>>>

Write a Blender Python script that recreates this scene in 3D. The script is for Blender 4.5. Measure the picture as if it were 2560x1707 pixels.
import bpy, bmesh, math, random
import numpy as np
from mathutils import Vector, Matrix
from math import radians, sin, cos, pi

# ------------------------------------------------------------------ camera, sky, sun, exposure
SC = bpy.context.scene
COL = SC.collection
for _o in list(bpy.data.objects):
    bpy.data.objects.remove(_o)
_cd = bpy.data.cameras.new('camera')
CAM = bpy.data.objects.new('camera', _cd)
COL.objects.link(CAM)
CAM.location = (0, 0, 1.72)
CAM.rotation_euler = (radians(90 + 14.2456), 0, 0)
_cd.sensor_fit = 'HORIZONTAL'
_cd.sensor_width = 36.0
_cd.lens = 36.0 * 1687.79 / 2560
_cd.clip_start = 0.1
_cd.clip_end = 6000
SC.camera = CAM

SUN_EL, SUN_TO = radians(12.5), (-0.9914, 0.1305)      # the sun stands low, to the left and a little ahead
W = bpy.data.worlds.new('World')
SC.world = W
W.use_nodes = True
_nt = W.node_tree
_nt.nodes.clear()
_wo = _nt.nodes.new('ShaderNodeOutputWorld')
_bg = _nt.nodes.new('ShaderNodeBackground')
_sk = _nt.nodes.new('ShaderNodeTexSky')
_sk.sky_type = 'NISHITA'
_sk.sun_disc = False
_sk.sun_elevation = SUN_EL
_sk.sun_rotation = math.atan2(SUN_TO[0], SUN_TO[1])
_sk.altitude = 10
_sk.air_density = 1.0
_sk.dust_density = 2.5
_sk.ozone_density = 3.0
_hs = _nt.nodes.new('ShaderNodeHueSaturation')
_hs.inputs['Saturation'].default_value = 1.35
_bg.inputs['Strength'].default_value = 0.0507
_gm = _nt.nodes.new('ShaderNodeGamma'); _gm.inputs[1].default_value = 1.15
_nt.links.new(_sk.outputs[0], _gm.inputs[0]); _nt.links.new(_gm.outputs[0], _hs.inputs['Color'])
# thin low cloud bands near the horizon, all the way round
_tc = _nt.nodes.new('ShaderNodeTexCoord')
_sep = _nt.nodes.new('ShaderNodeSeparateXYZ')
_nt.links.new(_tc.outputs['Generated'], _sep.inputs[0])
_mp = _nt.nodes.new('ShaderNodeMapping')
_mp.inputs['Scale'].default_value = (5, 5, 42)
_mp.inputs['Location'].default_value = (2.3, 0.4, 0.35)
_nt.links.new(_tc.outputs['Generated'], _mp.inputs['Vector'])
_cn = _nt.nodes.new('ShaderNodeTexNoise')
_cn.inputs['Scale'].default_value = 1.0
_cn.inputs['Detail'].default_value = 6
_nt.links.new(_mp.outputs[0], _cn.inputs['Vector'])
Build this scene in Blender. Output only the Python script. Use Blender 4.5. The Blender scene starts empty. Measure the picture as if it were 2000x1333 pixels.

<<<

Above are the records; please copy exactly their first line and each line after it through the line containing "from math import radians, sin, cos, pi", and no line after that.

Write a Blender Python script that recreates this scene in 3D. The script is for Blender 4.5. Measure the picture as if it were 2560x1707 pixels.
import bpy, bmesh, math, random
import numpy as np
from mathutils import Vector, Matrix
from math import radians, sin, cos, pi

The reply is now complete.